If this indeed is the end of the road for Netanyahu, it would carry no small degree of irony that Liberman was the one to finally push him out.
Liberman started out as a top Netanyahu aide in the 1990s and as Netanyahu's chief of staff during his first term in office later that decade. He then embarked on a political career of his own as a nationalist hard-liner and champion of fellow former Soviet Union immigrants.
Over the next two decades, the pair enjoyed a roller-coaster relationship in which Liberman held a series of senior cabinet posts under Netanyahu and often served as a staunch partner and defender, while occasionally emerging as a rival, critic and thorn in Netanyahu's side.
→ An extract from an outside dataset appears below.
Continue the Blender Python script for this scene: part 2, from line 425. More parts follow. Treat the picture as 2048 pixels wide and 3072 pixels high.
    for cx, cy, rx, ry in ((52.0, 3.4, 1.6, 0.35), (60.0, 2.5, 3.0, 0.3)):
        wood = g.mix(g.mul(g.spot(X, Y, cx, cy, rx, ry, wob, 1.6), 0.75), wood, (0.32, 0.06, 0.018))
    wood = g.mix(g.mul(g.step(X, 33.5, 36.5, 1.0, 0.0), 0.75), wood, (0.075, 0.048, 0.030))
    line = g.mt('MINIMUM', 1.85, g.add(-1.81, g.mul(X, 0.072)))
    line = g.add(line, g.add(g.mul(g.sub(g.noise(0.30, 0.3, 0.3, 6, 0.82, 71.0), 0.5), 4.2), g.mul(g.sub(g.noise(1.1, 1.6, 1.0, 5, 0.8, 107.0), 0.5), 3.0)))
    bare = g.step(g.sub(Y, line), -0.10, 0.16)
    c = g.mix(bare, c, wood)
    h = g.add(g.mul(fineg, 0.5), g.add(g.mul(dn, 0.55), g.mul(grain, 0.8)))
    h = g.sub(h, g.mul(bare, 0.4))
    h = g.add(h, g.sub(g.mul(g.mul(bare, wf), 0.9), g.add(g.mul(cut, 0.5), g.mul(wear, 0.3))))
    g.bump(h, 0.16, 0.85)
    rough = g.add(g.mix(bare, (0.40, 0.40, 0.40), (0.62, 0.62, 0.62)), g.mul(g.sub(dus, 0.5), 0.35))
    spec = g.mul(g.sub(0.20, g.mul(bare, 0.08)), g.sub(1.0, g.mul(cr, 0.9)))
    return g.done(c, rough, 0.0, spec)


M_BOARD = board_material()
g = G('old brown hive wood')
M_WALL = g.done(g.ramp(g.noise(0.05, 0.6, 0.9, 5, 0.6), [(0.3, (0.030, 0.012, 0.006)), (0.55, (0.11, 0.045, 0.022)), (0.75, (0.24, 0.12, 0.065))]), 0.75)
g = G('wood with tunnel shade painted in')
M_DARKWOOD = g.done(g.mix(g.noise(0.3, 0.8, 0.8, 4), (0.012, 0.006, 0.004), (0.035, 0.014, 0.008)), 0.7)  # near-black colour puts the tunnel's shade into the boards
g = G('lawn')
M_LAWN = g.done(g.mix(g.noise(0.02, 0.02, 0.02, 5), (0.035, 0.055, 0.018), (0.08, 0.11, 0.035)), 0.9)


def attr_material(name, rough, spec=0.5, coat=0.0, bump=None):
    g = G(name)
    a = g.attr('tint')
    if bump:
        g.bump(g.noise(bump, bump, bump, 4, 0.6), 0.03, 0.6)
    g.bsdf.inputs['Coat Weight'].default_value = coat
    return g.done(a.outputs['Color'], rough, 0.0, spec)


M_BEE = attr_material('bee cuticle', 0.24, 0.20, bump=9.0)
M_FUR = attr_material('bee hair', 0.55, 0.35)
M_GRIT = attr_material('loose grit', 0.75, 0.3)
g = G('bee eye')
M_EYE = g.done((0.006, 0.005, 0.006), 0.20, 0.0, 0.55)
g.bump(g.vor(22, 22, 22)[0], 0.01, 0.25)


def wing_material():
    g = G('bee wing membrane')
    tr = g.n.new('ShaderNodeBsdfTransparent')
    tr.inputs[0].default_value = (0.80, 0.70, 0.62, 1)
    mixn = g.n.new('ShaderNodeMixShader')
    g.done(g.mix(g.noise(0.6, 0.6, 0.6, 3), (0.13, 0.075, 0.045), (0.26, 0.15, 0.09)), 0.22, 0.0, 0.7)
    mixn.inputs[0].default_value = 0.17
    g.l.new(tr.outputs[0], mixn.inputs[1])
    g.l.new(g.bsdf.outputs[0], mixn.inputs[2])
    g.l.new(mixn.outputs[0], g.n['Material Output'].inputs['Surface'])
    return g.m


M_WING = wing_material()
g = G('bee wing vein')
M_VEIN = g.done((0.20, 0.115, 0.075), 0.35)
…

Liberman resigned as defense minister in 2018 because Netanyahu kept blocking his plans to strike hard against Gaza militants. He passed up the chance to return to the post following last April's election when he refused to join Netanyahu's emerging coalition and forced the do-over vote.
He stuck to his guns after the September vote as well and helped prevent Netanyahu from securing the parliamentary immunity he sought to avoid an embarrassing trial.
If, as polls forecast, Netanyahu fails to secure a 61-seat majority in the Knesset, he may be out of cards to play.
With another deadlock looming, Liberman leaves observers pondering what he ultimately hopes to achieve.
Ynet's Nahum Barnea says he believes Liberman isn't driven by political ambition at this stage, noting he has already held a number of senior cabinet posts.
"There's nothing out there that truly charms him," he said. "I think he mostly wants to prove that Israel can have a government without Netanyahu."
The 61-year-old Liberman derives most of his power from a devout following of both immigrants and native-born Israelis drawn to his straight-talking persona and his dual nationalist-secular credo.
Perhaps more than any other Israeli political leader, he exercises complete control over his party. That gives him great leverage in coalition negotiations.
But Barnea says Liberman may have overplayed his hand by "creating too many enemies" in ruling out both the Arab-led and ultra-Orthodox parties.
Even so, polls still have his party as a tipping point that could block Netanyahu from staying in power.
"Liberman started out as the kingmaker, but he turned into the king-slayer," Barnea says.